Huntsman announced result of first quarter 2010.

Peter R. Huntsman, our President and CEO, commented:
"I am pleased with our first quarter results. Our first quarter 2010 Adjusted EBITDA was more than double our prior year results despite the negative impact of approximately $40 million from planned maintenance and approximately $11 million from unplanned mechanical shut downs. Throughout the first quarter and April we saw positive signs of economic recovery within our business. Adjusted for the effect of our planned maintenance, first quarter sales volumes improved 19% compared to the previous year and 5% compared to the fourth quarter. Results from our restructuring efforts this past year are positively reflected in our earnings and are most visible in our Textile Effects business which had break-even earnings and our Pigments business which recorded the highest level of quarterly earnings since early 2006."

He added, "The positive momentum we are seeing in underlying demand suggests that second quarter sales volumes should continue to improve. We are aggressively working to increase our product prices to offset the increase we are seeing in raw materials."

Three Months Ended March 31, 2010 Compared to Three Months Ended March 31, 2009
Revenues for the three months ended March 31, 2010 increased to $2,094 million from $1,680 million for the same period in 2009. Revenues increased primarily due to higher sales volumes in all divisions with the exception of Polyurethanes which was impacted by a planned maintenance outage at our Port Neches, Texas PO/MTBE facility and higher average selling prices in all divisions with the exception of Advanced Materials. For the three months ended March 31, 2010, Adjusted EBITDA was $123 million compared to $57 million for the same period in 2009.

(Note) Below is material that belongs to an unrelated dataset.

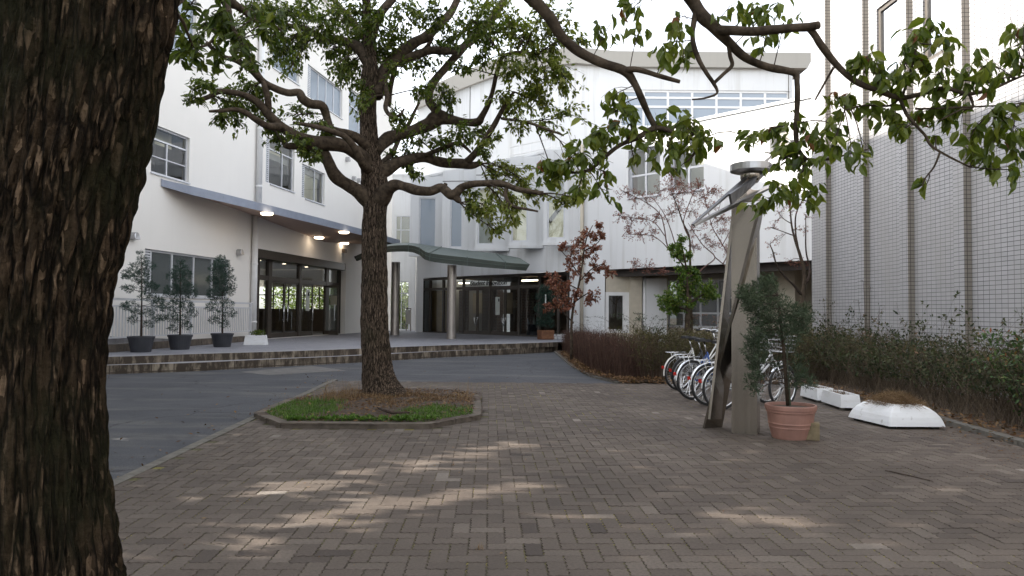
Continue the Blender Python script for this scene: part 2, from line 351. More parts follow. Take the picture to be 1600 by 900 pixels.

Starting in the first quarter of 2010, we reclassed the impact of LIFO inventory accounting gains and losses from our Performance Products division into Corporate, LIFO and Other. All prior period segment results have been conformed to this presentation. This reclass has no impact on the total Adjusted EBITDA or Adjusted net earnings of our company; however, we believe it provides greater transparency to the underlying operating results of our Performance Products division.

Textile Effects
The increase in revenues in our Textile Effects division for the three months ended March 31, 2010 compared to the same period in 2009 was due to higher sales volumes and higher average selling prices. Sales volumes increased across all business lines and in all regions primarily due to the worldwide economic recovery. Average selling prices increased primarily due to the strength of the Euro, Indian Rupee and Brazilian Real against the U.S. dollar as well as favorable changes in product mix. The increase in Adjusted EBITDA was primarily due to higher sales volumes and higher contribution margins partially offset by higher fixed costs in part due to our second quarter 2009 acquisition of Baroda.